• Kelly Miyamoto

Cancel Culture


PHOTO COURTESY SHUTTERSTOCK

Existing in the public eye has often gone hand in hand with a hypercritical focus on one's personal life. There's no shortage of public figures who have been the subject of criticism and the center of scandal. But recently, that criticism has taken on a new shape.

Whether it's over a controversial comment, an unpopular opinion, a long-forgotten tweet or picture, or even outright criminal activity, many high-profile people have been subject to a rise in widespread and aggressive shaming by the masses, usually on an online stage. From celebrities and social media personalities to world leaders and business figures, no one is exempt from this relatively new level of scrutiny, often referred to as cancel culture, call-out culture, and even sometimes outrage culture.

At first glance, cancel culture seems to be all about holding people accountable for problematic behaviour, but oftentimes it becomes more about a cry for blanket condemnation and less about someone taking real responsibility for what they did.

Many take issue with this idea that one wrong move could define someone's entire life. Besides, does cancelling someone even work? Not nearly as often as it doesn't. There are cases where cancel culture sticks and a public figure is cast out, but generally the online fury is very brief and any significant social consequences are short-term or lacking in severity compared to original calls for boycotts or bringing careers to an end.

Personally, there are certain things people can do and have done that are more than enough to make me not want to bother engaging with ideas of second chances or forgiveness, but I don't think writing people off or blacklisting them should be the automatic answer to any and all incidents of wrongdoing. Taking a step further, another issue that comes up with cancel culture is that applying the same response and treating every incident with the same outrage diminishes the weight of things that deserve more attention and concern than others.

Complete moral purity is an impossible standard. If our first and only response to perceived moral faults is to ‘cancel’ someone permanently, we deprive ourselves of any chance to grow and learn.

But letting things slide without comment or criticism of any kind isn't the way to go either. We should be able to acknowledge and engage critically with our faults. Taking public figures off of their historic pedestal and holding them accountable for their actions is a step in the right direction.

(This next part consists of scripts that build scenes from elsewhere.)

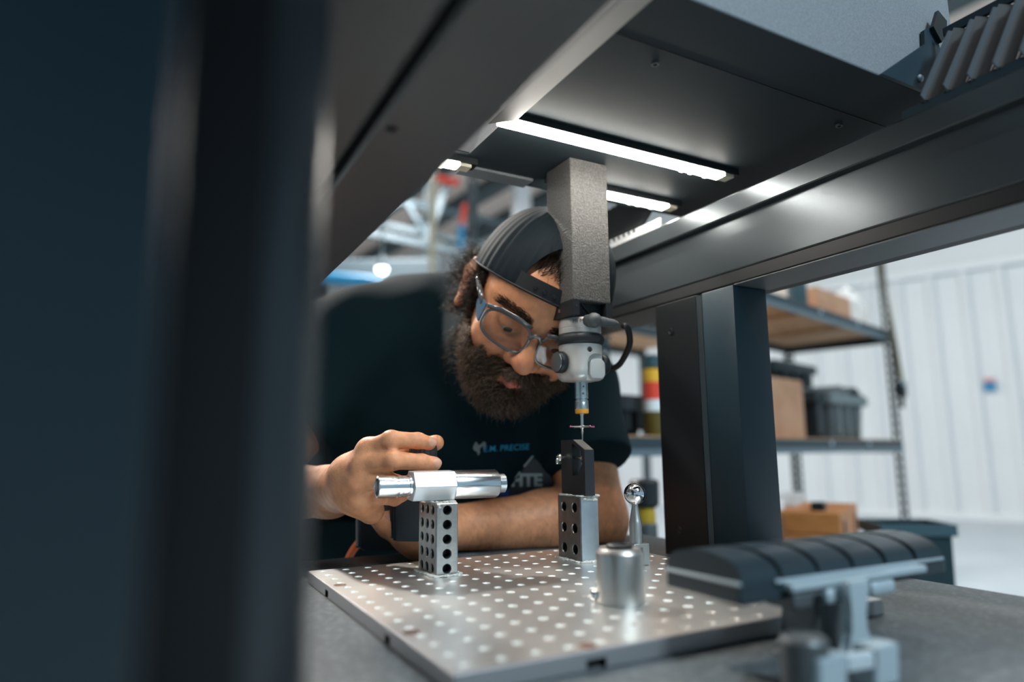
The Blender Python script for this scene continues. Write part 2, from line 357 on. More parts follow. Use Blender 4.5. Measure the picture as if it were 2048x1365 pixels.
# bellows: folded covers on top of the right beam, before and behind the carriage
def bellows(name, label, y0, y1, pitch, m):
    t = thing(name, label, 'bellows', (.50, (y0+y1)/2, .4535), group='folded bellows covers')
    n = int(abs(y1-y0)/pitch)
    h = pitch*.46
    for i in range(n):
        y = y0 + (y1-y0)*i/n; bm = BM()
        prof = [(.4675, .4575), (.5375, .5560), (.5650, .5600), (.5900, .5600)]
        f = []
        for dy, off in ((0, 0), (.5, .0085), (1.0, 0)):
            rowv = []
            for (x, z) in prof: rowv.append(bm.verts.new((x - off*.82, y + dy*pitch, z + off*.57)))
            f.append(rowv)
        for ra, rb_ in zip(f[:-1], f[1:]):
            for k in range(3): bm.faces.new((ra[k], ra[k+1], rb_[k+1], rb_[k]))
        obj('fold', bm, m, t, world=True)
    bm = BM(); box(bm, .47, .59, min(y0, y1), max(y0, y1), .454, .456); obj('bellows_base', bm, M['black'], t, world=True)
    return t
M['bellows'] = mat('bellows_cloth', (.005, .007, .009), .55, bump=(900, .2, .0004)); 
M['bellows_lit'] = mat('bellows_lit', (.050, .060, .070), .6)  # paler copy of the cloth, carries the light on each fold
t = bellows('bellows', 'black folded bellows on the right beam nearest the upper right corner', -.78, -.418, .0205, M['bellows'])
for i in range(17):                       # lit side of every fold, painted as a paler fin
    y = -.78+i*(.362/17)+.0205*.5
    bm = BM(); prism(bm, [(.4675-.002, .4575+.0014), (.4675-.0115, .4575+.0080), (.5295-.0105, .5460+.0076), (.5375-.002, .5560+.0014)], y-.0006, y+.0006, 'y'); obj('fold_lit_side', bm, M['bellows_lit'], t, world=True)
bm = BM(); box(bm, .536, .541, -.80, -.415, .560, .570, .001); obj('top_rail', bm, M['powder_blue'], t, world=True)
bellows('bellows', 'black folded bellows behind the far lamp bar, above the right beam', .013, .36, .0125, M['bellows'])
# ------------------------------------------------------------------ left guide beam and near left column (strongly out of focus)
lb_ = thing('guide_beam', 'broad dark guide beam slanting overhead from the left, out of focus', 'beam', (-.05, -.4, .335))
b = BM(); prism(b, [(-.002, .337), (-.004, .335), (-.063, .335), (-.065, .337), (-.065, .44), (-.002, .44)], -1.05, .10, 'y')
body = b; cutr = BM(); lathe(cutr, [(.0042, 0), (.0042, .03)], 20, Matrix.Translation((-.0598+.004, -.3786, .325)))
me = cut_mesh(body, cutr); me.transform(Matrix.Translation((.05, .4, -.335))); M['left_paint'] = mat('left_beam_paint', (.050, .056, .060), .42, spec=.5, bump=(700, .15, .0004)); link('housing', me, M['left_paint'], lb_); sharp(me, 30)
b = BM(); box(b, -.30, -.0715, -1.05, -.20, .336, .44, .003); obj('side_cover', b, M['left_paint'], lb_, world=True)
b = BM(); box(b, -.0715, -.065, -1.05, .08, .350, .44); obj('gap_strip', b, M['band'], lb_, world=True)
lc = thing('support_column', 'dark blurred support column filling the left edge', 'column', (-.36, -.5, -.0127))
b = BM(); box(b, -.62, -.181, -.625, -.575, -.0127, .52, .003); obj('front_cover', b, M['powder_blue'], lc, world=True)
b = BM(); box(b, -.60, -.156, -.574, -.545, -.0127, .3349); obj('recess', b, M['band'], lc, world=True)
r_ = .020; xr, yr = -.1285, -.545
pts = [(-.60, yr), (xr-r_, yr)] + [(xr-r_+r_*math.sin(a), yr+r_-r_*math.cos(a)) for a in [math.pi/2*k/10 for k in range(1, 10)]] + [(xr, yr+r_), (xr, -.44), (-.60, -.44)]
b = BM(); prism(b, pts, -.0127, .3345, 'z')
M['post_gloss'] = mat('column_gloss', (.035, .045, .052), .30, spec=.7)
obj('post', b, M['post_gloss'], lc, world=True, auto=20)
# ------------------------------------------------------------------ carriage with lamp bars
ca = thing('machine_carriage', 'grey machine carriage spanning the beams with lamp bars underneath', 'carriage', (.35, -.2, .4964))
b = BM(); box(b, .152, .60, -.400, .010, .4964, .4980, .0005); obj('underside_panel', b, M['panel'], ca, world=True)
b = BM(); box(b, .156, .530, -.399, .009, .4982, 1.15, .002); obj('front_cover', b, M['cover'], ca, world=True)
b = BM(); box(b, .5305, .592, -.397, .009, .4982, 1.15, .002); obj('end_cover', b, M['cover'], ca, world=True)
b = BM(); prism(b, [(.438, .4964), (.553, .4964), (.553, .53), (.548, .560), (.536, .578), (.522, .570), (.520, .553)], -.4045, -.4005, 'y'); obj('gusset', b, M['powder_blue'], ca, world=True)
b = BM(); prism(b, [(.532, .575), (.545, .598), (.560, .590), (.556, .572), (.545, .560)], -.409, -.405, 'y'); obj('bracket', b, M['black'], ca, world=True)
b = BM(); lathe(b, [(.004, 0), (.004, .0015), (.0025, .003)], 16, frame((.503, -.4046, .5085), (0, -1, 0))); obj('rivet', b, M['grey_alu'], ca, world=True)
M['flange'] = mat('flange_paint', (.16, .155, .145), .5)
b = BM(); prism(b, [(.116, .4715), (.151, .4842), (.151, .4962), (.116, .4760)], -.400, -.173, 'y'); obj('side_flange', b, M['flange'], ca, world=True)
b = BM(); box(b, .157, .60, -.3355, -.3345, .4958, .4966); obj('panel_seam', b, M['band'], ca, world=True)
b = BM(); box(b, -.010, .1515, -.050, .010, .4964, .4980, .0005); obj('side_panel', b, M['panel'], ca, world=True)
b = BM(); box(b, .158, .262, -.018, .0095, .4925, .4963, .0006); obj('cover_plate', b, M['cover'], ca, world=True)
for px, py in ((1310, 126), (1678, 250)):
    p = PZ(px, py, .4964); b = BM(); lathe(b, [(.004, .0), (.004, .002), (.002, .002), (.002, .0008)], 16, frame((p.x, p.y, .4964), (0, 0, -1)), cap1=False); obj('screw', b, M['grey_dark'], ca, world=True)
def lamp_bar(x0, x1, y, m_end=True, cap_left=False):
    t = bpy.data.objects.new('lamp_bar', None); COL.objects.link(t); t.parent = ca
    zb, zt, hw = .4835, .4963, .0095
    b = BM(); prism(b, [(y-hw, zt), (y-hw, zb+.0045), (y+hw, zb+.0045), (y+hw, zt)], x0, x1, 'x'); obj('lamp_housing', b, M['black'], t, world=True)
    xa, xb = x0+.012, x1-.012
    b = BM(); box(b, xa, xb-.012, y-hw+.0012, y+hw-.0012, zb, zb+.0042, .0008); obj('diffuser', b, M['led'], t, world=True)
    b = BM(); box(b, xb-.012, xb+.0039, y-hw+.0012, y+hw-.0012, zb, zb+.0044, .0006); obj('diffuser_end', b, M['white'], t, world=True)
    for q in (.03, .055, .07):
        b = BM(); box(b, xb-q-.006, xb-q, y-hw-.0003, y+hw+.0003, zb-.0008, zb+.004, .0003); obj('clip', b, M['white_clip'], t, world=True)
M['white_clip'] = mat('glowing_clip', (.85, .85, .82), .3, emit=((1, .95, .86), 3.0))  # clips glow by themselves, standing in for lamp light through them
lamp_bar(.125, .490, -.160); lamp_bar(-.002, .168, -.030); lamp_bar(.275, .503, -.036)
# ------------------------------------------------------------------ quill and probe
qx0, qx1, qy0, qy1 = .2680, .3250, -.1000, -.0420
qu = thing('machine_quill', 'square grey textured quill hanging from the carriage, above the probe head', 'quill', ((qx0+qx1)/2, (qy0+qy1)/2, .31))
b = BM(); box(b, qx0, qx1, qy0, qy1, .3105, .4963, .0016); obj('column', b, M['quill'], qu, world=True)
b = BM(); prism(b, [(qx0-.001, qy1+.001), (qx0-.001, qy0-.001), (qx0+.0085, qy0-.001), (qx0+.0085, qy0+.012), (qx1-.0085, qy0+.012), (qx1-.0085, qy0-.001), (qx1+.001, qy0-.001), (qx1+.001, qy1+.001)], .2925, .3103, 'z'); obj('adaptor', b, M['blackmetal'], qu, world=True)
b = BM(); lathe(b, [(.0022, 0), (.0022, .0012), (.001, .0012), (.001, .0004)], 14, frame((qx0-.001, -.071, .3015), (-1, 0, 0)), cap1=False); obj('screw', b, M['chrome'], qu, world=True)
b = BM(); lathe(b, [(.0012, 0), (.0012, .0008)], 12, frame((qx0+.004, qy0-.001, .3035), (0, -1, 0))); obj('screw', b, M['chrome'], qu, world=True)
b = BM(); tube(b, spline([(.288, -.0885, .311), (.294, -.0895, .303), (.303, -.0895, .297), (.309, -.0895, .2935)], 5), .0016, 8); obj('signal_wire', b, M['rubber'], qu, world=True)
AX, AY = .2965, -.071
ph = thing('touch_probe', 'silver touch probe head with black knobs and thin stylus under the square quill', 'probe', (AX, AY, .139))
A = Matrix.Translation((AX, AY, 0))
b = BM(); lathe(b, [(.022, .2925), (.0255, .2920), (.0268, .2900), (.0268, .2805), (.0265, .2801), (.0265, .2796), (.0268, .2792), (.0268, .2732), (.0255, .2728), (.0255, .272)], 56, A); obj('upper_housing', b, M['probe'], ph, world=True, auto=35)
b = BM(); lathe(b, [(.0255, .2726)] + [(.0262+.0046*math.cos(a), .2658+.0064*math.sin(a)) for a in [math.pi/2-math.pi*k/14 for k in range(15)]] + [(.0255, .259)], 56, A); obj('grip_ring', b, M['rubber'], ph, world=True, auto=50)
# lower housing: cylinder blending to a rounded block, built from stacked sections
b = BM(); rings = []
for z, rr, sq in ((.2596, .0262, 0), (.2588, .0272, 0), (.240, .0274, .0), (.228, .0272, .25), (.222, .0262, .45), (.217, .0240, .6), (.2145, .0205, .7), (.2138, .015, .7)):
    rg = []
    for i in range(56):
        a = 2*math.pi*i/56; c, s = math.cos(a), math.sin(a); e = 2+sq*3
        q = (abs(c)**e+abs(s)**e)**(-1/e); rg.append(b.verts.new((AX+c*rr*q, AY+s*rr*q*.98, z)))
    rings.append(rg)
for ra, rb2 in zip(rings[:-1], rings[1:]):
    for i in range(56): b.faces.new((ra[i], ra[(i+1) % 56], rb2[(i+1) % 56], rb2[i]))
b.faces.new(rings[0]); b.faces.new(rings[-1])
cutr = BM(); Mx = frame((AX+.006, AY-.0275, .238), (0, -1, 0), (1, 0, 0))
def rrect(w, h, r, n=6, cx=0, cy=0):
    out = []
    for qx, qy, a0 in ((1, 1, 0), (-1, 1, 90), (-1, -1, 180), (1, -1, 270)):
        for k in range(n+1):
            a = math.radians(a0+90*k/n); out.append((cx+qx*(w/2-r)+r*math.cos(a), cy+qy*(h/2-r)+r*math.sin(a)))
    return out
prism(cutr, rrect(.033, .038, .012, 8), -.0075, .02, 'z', frame((AX+.0090, AY-.0275, .2275), (0, -1, 0), (1, 0, 0)))
lathe(cutr, [(.0034, -.01), (.0034, .01)], 20, frame((AX-.0035, AY-.0250, .2512), (-.3, -1, 0)))
me = cut_mesh(b, cutr); me.transform(full_mw(ph).inverted()); link('lower_housing', me, M['probe'], ph); sharp(me, 35)
b = BM(); Mx = frame((AX+.0088, AY-.0198, .2282), (0, -1, 0), (1, 0, 0)); rgs = []
for ins, zz_ in ((0, 0), (0, .0034), (.0004, .0040), (.0012, .0044)): rgs.append([b.verts.new(Mx @ Vector((p[0], p[1], zz_))) for p in rrect(.0235-2*ins, .0250-2*ins, .0075-ins, 8)])
for ra, rb2 in zip(rgs[:-1], rgs[1:]):
    for i in range(len(ra)): b.faces.new((ra[i], ra[(i+1) % len(ra)], rb2[(i+1) % len(ra)], rb2[i]))
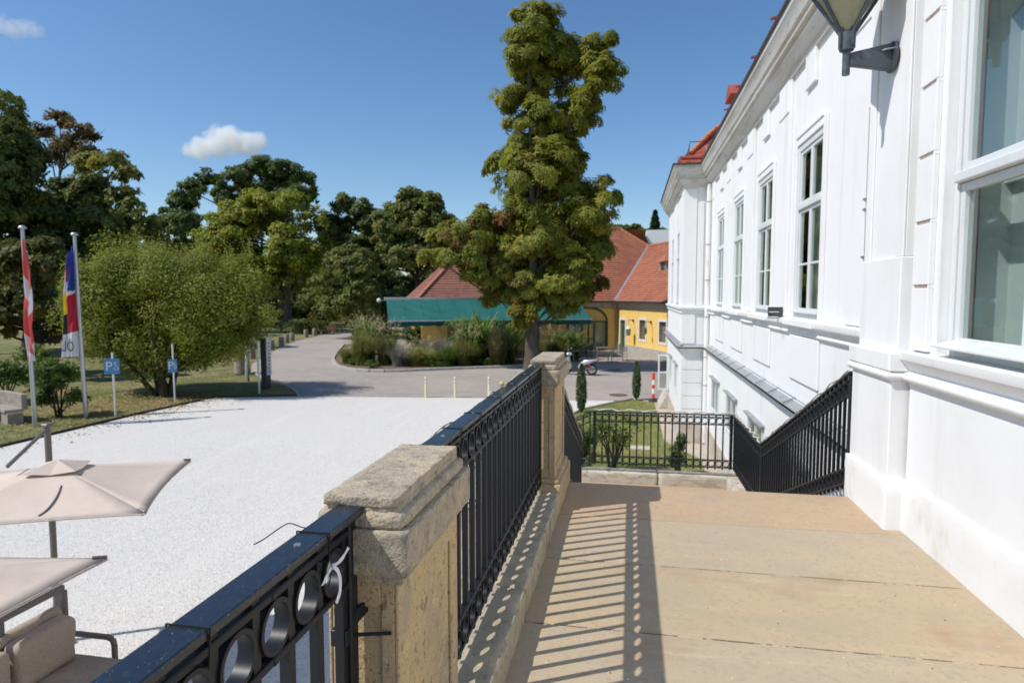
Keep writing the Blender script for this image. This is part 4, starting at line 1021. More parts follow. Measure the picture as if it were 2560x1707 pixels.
# ---- near bay with the big window
NW = 1.88
nb_open = [(2.80+1.5, 4.38+1.5, 1.205, 3.75)]
b = MB(); b.wall((NW,-1.5,0), (0,1,0), BY+1.5, 1.0, 5.3, nb_open, 0.20, (-1,0,0))
b.build('bay_wall', m_plaster, wb, fix=False)
b = MB(); b.box((NW+0.4,-1.5,GZ), (FX+1,BY,5.2)); b.box((NW-0.001,5.2,GZ),(FX+0.2,BY-0.002,5.29)); b.build('bay_wall', m_plaster, wb)
MB().box((1.862,-1.5,0.30), (NW+0.1,4.69,1.06)).build('bay_parapet', m_plaster, wb)
rough_block('bay_plinth', (1.836,-1.5,-0.08), (1.95,4.70,0.345), m_plinth, wb, cell=0.12, amp=0.003, rnd=0.012, freq=3, seed=3)
MB().sweep([(0.0,0.985),(0.008,0.99),(0.010,1.012),(0.03,1.018),(0.052,1.035),(0.055,1.055),(0.045,1.075),(0.02,1.085),(0.015,1.10),(0.03,1.125),(0.055,1.15),(0.075,1.165),(0.08,1.175),(0.082,1.222),(0.03,1.226),(-0.06,1.228)], [(1.868,4.70),(1.868,-1.5)]).build('bay_ledge', m_plaster, wb, smooth=45)
# quoin strip with open joints beside the window
for z in (1.655,2.065,2.485,2.925,3.35): MB().box((1.853,4.475,z-0.011), (1.881,4.665,z+0.011)).build('open_joint', m_brick, wb)
zz = [1.23,1.655,2.065,2.485,2.925,3.35,3.9]
for a, c in zip(zz, zz[1:]):
    MB().box((1.845,4.455,a+0.0112), (NW+0.001,4.685,c-0.0112)).build('quoin', m_plaster, wb, bevel=0.004)
    MB().box((1.849,4.455,c-0.0113), (NW+0.001,4.4748,c+0.0113)).build('quoin', m_plaster, wb); MB().box((1.849,4.6652,c-0.0113), (NW+0.001,4.685,c+0.0113)).build('quoin', m_plaster, wb)
# corner pilaster on its pedestal
rough_block('pedestal_plinth', (1.728,4.675,-0.10), (1.95,5.50,0.335), m_plinth, wb, cell=0.08, amp=0.004, rnd=0.012, freq=4, seed=5, chip=0.01)
MB().box((1.752,4.72,0.33), (1.95,5.475,1.03)).build('pedestal', m_plaster, wb, bevel=0.006)
MB().sweep([(0,1.02),(0.02,1.026),(0.034,1.045),(0.034,1.062),(0.02,1.08),(0.006,1.086),(0,1.1)], [(2.0,5.475),(1.752,5.475),(1.752,4.72),(2.0,4.72)]).build('pedestal_moulding', m_plaster, wb, smooth=50)
MB().box((1.725,4.688,1.085), (1.95,5.50,1.212)).build('pedestal_cap', m_plaster, wb, bevel=0.008)
MB().box((1.79,4.735,1.21), (1.95,5.47,1.86)).build('pilaster_base', m_plaster, wb, bevel=0.006)
p = MB(); p.box((1.815,4.74,1.86), (1.95,5.46,5.2)); p.build('pilaster_shaft', m_plaster, wb, bevel=0.006)
MB().box((1.80,4.74,1.861), (1.8151,4.86,5.2)).build('pilaster_edge', m_plaster, wb, bevel=0.004); MB().box((1.80,5.34,1.861), (1.8151,5.46,5.2)).build('pilaster_edge', m_plaster, wb, bevel=0.004)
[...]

The key is to find a middle ground between the extremes of zero responsibility and a one strike policy.

Cancel culture as it is does not allow for true accountability. It robs us of the opportunity to do better. We all say and do things we shouldn't at times throughout our lives, and we should have space to consider questions of responsibility and to take steps toward positive change. Perfection is not achievable, but progress and self-improvement are.